◆ MATERIAL PROVIDED
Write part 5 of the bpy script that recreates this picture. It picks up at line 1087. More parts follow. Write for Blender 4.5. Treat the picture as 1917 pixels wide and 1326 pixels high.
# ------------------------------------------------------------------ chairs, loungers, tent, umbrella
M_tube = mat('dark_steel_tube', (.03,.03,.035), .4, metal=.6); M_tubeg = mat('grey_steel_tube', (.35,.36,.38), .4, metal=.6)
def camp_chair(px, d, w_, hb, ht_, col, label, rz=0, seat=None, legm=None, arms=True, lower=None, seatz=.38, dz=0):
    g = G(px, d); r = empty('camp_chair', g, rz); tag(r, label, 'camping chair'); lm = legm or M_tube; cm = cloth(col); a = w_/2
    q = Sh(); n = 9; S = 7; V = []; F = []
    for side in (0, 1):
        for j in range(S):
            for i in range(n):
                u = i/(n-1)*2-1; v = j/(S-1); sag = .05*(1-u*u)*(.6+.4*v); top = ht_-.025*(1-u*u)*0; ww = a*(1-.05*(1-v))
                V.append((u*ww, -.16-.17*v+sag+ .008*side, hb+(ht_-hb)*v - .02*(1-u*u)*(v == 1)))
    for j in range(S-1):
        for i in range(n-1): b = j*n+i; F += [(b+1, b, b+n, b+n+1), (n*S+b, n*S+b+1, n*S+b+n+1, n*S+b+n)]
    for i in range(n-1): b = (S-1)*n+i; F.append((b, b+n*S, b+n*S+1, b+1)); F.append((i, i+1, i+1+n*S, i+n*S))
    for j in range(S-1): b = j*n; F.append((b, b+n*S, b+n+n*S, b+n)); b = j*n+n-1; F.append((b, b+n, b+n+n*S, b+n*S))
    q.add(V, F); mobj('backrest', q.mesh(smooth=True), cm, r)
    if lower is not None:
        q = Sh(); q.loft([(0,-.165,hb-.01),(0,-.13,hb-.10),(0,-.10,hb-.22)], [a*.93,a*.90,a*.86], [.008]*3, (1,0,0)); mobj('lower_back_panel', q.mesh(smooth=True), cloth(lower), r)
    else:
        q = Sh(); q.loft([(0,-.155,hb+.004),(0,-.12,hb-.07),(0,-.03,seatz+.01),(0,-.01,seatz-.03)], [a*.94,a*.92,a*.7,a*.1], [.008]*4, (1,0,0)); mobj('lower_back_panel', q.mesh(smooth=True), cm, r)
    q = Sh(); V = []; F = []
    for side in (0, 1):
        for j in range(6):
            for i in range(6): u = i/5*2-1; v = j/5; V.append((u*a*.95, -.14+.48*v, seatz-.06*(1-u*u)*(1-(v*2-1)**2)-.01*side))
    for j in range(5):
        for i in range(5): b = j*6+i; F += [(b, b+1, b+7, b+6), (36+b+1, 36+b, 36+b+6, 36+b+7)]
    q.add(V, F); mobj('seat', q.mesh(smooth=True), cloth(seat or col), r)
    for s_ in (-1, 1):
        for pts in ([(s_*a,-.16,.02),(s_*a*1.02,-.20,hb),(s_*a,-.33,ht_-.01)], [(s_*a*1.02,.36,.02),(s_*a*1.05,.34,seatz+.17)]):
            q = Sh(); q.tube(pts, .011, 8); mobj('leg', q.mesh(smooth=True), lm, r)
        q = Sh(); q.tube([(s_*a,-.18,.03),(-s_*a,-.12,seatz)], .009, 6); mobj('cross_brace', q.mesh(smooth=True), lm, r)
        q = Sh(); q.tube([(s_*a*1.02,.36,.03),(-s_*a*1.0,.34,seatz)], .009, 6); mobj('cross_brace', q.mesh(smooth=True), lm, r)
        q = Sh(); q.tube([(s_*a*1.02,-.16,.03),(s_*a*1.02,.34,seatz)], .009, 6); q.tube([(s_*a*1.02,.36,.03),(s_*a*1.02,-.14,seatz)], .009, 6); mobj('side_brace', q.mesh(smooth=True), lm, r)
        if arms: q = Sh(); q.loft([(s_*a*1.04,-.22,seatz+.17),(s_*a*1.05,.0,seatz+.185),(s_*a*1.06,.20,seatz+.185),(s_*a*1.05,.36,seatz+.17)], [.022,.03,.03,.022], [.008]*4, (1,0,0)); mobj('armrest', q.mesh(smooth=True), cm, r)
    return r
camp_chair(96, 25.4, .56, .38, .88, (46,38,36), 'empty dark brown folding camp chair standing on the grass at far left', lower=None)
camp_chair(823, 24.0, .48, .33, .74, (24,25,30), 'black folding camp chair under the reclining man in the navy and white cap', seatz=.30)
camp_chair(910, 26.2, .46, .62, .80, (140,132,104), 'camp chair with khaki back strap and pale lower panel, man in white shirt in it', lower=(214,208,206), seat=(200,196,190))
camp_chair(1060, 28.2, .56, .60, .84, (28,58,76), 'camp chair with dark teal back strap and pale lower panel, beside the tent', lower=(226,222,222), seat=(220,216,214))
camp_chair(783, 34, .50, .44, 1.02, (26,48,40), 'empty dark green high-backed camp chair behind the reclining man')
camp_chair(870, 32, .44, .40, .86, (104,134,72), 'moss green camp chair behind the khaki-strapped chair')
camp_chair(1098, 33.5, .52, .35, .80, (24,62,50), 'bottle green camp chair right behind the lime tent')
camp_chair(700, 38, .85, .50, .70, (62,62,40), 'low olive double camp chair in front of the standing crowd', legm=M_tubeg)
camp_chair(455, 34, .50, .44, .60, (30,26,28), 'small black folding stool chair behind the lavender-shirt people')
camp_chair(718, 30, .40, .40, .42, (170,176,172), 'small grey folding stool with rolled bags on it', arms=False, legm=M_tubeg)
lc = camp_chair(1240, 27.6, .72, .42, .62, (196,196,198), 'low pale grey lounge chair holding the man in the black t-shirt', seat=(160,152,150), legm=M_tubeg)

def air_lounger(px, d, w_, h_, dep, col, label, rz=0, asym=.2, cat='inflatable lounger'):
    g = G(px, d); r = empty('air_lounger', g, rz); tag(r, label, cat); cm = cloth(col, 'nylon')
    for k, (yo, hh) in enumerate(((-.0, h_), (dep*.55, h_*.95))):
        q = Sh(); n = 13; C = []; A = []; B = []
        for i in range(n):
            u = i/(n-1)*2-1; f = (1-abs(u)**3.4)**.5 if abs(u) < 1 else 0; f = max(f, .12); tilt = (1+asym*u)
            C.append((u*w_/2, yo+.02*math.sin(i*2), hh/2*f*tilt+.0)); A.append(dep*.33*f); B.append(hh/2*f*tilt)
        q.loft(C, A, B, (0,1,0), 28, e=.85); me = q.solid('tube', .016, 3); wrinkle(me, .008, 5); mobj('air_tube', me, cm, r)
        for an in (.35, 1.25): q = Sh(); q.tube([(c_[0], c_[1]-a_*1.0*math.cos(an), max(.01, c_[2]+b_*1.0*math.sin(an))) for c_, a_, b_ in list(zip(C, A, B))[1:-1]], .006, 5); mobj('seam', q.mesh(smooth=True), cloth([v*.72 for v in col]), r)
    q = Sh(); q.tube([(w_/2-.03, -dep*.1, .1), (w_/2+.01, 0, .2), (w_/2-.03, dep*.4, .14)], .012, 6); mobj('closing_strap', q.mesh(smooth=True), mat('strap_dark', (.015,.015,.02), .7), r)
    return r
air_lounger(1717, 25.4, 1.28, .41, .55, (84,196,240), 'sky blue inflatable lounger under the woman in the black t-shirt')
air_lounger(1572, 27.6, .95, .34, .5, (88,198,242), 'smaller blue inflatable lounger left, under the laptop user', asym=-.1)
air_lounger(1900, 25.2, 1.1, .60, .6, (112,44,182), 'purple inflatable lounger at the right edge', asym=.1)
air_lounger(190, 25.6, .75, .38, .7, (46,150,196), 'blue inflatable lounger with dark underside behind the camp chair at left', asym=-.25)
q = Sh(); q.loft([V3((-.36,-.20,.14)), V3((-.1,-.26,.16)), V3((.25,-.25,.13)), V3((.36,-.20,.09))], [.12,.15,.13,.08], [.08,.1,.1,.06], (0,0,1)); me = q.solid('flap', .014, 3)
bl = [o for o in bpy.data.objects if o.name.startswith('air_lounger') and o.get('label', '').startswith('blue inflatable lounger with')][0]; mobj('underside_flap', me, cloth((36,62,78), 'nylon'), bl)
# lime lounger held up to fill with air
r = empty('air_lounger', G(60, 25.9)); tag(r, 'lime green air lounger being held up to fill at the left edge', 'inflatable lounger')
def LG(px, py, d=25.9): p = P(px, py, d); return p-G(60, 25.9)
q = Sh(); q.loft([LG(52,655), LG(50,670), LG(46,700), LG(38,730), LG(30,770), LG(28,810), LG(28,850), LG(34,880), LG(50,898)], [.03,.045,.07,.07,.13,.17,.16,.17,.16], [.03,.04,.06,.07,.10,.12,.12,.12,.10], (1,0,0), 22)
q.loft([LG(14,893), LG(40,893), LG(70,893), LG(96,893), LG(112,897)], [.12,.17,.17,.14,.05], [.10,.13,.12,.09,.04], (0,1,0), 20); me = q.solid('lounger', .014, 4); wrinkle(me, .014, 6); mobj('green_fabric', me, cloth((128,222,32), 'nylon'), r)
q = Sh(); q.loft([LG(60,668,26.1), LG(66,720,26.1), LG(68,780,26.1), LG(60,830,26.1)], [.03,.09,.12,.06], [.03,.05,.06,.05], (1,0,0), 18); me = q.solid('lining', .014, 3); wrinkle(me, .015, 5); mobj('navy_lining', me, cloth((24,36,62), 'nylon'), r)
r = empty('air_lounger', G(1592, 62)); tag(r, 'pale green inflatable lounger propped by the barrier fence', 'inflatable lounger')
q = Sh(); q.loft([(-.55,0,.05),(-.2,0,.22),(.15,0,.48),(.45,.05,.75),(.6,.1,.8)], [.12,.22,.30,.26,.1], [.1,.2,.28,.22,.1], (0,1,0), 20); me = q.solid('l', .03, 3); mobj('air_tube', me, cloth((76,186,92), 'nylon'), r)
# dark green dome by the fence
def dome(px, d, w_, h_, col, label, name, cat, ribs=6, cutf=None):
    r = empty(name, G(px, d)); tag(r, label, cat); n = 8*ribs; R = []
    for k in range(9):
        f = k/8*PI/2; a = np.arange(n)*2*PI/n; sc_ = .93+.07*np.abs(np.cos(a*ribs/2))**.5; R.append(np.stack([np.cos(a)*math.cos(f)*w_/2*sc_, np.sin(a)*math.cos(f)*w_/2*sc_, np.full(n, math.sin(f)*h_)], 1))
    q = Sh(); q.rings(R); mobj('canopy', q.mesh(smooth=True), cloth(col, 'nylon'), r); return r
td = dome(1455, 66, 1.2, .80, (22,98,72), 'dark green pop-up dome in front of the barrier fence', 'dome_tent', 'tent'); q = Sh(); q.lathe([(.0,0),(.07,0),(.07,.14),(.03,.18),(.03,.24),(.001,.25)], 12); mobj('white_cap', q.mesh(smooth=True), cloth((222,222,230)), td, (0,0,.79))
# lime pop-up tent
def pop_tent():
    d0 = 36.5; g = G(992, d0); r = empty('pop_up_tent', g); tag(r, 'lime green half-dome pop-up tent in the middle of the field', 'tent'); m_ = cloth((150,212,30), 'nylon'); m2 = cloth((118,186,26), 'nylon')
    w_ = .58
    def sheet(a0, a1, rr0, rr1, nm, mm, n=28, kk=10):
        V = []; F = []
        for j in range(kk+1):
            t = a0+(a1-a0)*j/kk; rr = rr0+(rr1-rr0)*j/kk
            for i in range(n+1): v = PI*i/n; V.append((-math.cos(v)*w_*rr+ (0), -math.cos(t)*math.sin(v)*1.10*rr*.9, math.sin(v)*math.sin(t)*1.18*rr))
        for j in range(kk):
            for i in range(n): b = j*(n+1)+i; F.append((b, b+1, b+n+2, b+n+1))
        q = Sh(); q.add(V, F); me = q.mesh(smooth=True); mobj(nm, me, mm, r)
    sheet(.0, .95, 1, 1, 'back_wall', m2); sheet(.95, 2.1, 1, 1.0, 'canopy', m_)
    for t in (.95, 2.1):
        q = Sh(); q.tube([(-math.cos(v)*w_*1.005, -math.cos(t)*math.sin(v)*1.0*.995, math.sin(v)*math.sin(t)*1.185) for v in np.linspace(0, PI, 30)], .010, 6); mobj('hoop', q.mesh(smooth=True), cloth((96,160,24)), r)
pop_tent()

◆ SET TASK
Using the material above, gather every line that includes "high".

◆ REPLY TO THE TASK
Write part 5 of the bpy script that recreates this picture. It picks up at line 1087. More parts follow. Write for Blender 4.5. Treat the picture as 1917 pixels wide and 1326 pixels high.
camp_chair(783, 34, .50, .44, 1.02, (26,48,40), 'empty dark green high-backed camp chair behind the reclining man')